Set exercise: Gather up all lines that carry the word "scene".

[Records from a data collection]
• • • • • • •
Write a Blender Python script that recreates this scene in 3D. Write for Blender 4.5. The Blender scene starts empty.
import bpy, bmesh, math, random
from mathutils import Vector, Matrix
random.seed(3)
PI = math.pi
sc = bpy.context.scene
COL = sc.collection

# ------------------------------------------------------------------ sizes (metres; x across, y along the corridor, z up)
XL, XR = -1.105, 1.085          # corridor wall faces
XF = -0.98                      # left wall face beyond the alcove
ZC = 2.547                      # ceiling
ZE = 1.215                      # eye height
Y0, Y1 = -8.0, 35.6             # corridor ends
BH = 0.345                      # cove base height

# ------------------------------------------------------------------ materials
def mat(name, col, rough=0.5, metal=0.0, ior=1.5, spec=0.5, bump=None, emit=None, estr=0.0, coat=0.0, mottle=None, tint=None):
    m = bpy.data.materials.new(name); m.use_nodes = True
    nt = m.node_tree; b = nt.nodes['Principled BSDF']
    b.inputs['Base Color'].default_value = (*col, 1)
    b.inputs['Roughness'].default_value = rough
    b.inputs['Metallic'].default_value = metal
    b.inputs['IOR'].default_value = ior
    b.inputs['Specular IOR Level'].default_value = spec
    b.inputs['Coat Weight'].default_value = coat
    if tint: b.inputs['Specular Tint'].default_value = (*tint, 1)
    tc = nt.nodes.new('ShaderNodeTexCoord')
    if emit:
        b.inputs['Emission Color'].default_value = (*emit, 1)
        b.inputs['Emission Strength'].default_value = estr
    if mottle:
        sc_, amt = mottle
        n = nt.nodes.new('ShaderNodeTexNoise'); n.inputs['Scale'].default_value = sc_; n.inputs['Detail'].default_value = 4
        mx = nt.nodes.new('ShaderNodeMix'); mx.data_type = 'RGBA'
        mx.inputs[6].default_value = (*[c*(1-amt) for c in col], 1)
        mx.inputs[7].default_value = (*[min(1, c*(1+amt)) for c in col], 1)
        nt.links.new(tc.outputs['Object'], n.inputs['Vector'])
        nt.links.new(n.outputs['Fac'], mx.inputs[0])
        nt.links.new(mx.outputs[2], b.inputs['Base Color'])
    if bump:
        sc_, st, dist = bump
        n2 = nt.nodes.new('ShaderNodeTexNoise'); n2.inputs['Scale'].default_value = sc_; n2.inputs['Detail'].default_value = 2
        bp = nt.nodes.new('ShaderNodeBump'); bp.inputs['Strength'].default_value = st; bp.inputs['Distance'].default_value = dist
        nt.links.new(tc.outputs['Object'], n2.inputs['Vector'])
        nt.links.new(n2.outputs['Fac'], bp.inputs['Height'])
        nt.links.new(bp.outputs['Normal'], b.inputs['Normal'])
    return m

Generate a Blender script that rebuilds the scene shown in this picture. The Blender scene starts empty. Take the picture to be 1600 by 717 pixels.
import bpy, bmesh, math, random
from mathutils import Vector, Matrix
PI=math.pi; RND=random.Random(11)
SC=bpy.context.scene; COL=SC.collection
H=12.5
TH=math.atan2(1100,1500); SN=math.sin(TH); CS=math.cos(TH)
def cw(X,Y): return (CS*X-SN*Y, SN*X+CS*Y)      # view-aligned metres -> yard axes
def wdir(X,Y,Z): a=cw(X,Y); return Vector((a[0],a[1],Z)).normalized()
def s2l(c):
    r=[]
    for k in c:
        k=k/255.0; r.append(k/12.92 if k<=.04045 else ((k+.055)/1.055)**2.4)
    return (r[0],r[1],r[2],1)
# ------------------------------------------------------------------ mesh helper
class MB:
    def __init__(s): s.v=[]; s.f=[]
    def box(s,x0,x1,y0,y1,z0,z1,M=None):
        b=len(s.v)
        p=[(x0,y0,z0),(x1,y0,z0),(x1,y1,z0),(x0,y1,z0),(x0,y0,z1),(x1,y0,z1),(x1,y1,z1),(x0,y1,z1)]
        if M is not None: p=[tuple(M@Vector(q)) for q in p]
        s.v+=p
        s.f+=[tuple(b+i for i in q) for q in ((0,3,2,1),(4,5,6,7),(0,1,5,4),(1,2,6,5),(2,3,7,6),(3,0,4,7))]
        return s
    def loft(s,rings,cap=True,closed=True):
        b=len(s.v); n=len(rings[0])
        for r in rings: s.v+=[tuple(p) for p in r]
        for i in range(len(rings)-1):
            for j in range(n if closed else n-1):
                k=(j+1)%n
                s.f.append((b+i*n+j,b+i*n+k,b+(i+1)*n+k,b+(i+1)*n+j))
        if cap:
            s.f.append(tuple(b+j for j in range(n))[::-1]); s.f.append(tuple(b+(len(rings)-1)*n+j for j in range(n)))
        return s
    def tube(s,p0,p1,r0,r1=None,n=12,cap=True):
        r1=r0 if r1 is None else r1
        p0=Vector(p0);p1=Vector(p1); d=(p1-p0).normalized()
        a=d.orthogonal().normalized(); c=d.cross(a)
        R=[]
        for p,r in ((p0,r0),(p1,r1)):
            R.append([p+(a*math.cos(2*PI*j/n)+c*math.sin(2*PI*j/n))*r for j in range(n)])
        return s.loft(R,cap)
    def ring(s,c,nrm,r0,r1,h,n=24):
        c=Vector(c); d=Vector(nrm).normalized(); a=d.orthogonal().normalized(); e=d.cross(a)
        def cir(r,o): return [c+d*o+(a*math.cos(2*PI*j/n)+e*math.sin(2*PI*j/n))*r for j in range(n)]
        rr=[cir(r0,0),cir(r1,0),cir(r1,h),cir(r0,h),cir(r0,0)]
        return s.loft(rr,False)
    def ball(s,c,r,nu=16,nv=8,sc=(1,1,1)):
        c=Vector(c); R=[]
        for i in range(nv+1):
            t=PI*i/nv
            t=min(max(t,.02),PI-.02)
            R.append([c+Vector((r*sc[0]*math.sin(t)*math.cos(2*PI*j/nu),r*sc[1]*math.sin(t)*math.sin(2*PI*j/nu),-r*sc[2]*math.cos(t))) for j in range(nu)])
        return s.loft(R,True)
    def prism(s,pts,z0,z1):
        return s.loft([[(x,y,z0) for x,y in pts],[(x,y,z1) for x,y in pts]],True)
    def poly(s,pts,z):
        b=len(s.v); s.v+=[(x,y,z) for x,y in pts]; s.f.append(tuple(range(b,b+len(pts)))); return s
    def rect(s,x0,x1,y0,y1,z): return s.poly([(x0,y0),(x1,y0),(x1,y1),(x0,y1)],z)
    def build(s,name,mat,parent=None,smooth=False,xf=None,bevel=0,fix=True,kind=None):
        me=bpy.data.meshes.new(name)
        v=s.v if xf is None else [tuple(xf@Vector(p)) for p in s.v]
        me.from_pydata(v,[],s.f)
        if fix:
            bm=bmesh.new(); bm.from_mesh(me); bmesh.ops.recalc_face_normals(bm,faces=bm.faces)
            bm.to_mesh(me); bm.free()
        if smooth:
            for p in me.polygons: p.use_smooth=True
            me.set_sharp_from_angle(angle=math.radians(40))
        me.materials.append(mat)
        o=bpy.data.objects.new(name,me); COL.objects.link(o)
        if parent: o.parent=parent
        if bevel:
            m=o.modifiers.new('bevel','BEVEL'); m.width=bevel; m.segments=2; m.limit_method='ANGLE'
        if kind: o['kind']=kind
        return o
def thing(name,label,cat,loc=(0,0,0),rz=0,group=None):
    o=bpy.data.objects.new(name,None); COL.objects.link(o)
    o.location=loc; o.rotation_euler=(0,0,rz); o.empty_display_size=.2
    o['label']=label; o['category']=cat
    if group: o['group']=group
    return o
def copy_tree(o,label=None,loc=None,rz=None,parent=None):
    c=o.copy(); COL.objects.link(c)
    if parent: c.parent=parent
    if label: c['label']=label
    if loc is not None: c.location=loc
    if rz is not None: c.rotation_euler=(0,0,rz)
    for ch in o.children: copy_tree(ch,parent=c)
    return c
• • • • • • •
Final result:
Write a Blender Python script that recreates this scene in 3D. Write for Blender 4.5. The Blender scene starts empty.
sc = bpy.context.scene
Generate a Blender script that rebuilds the scene shown in this picture. The Blender scene starts empty. Take the picture to be 1600 by 717 pixels.
SC=bpy.context.scene; COL=SC.collection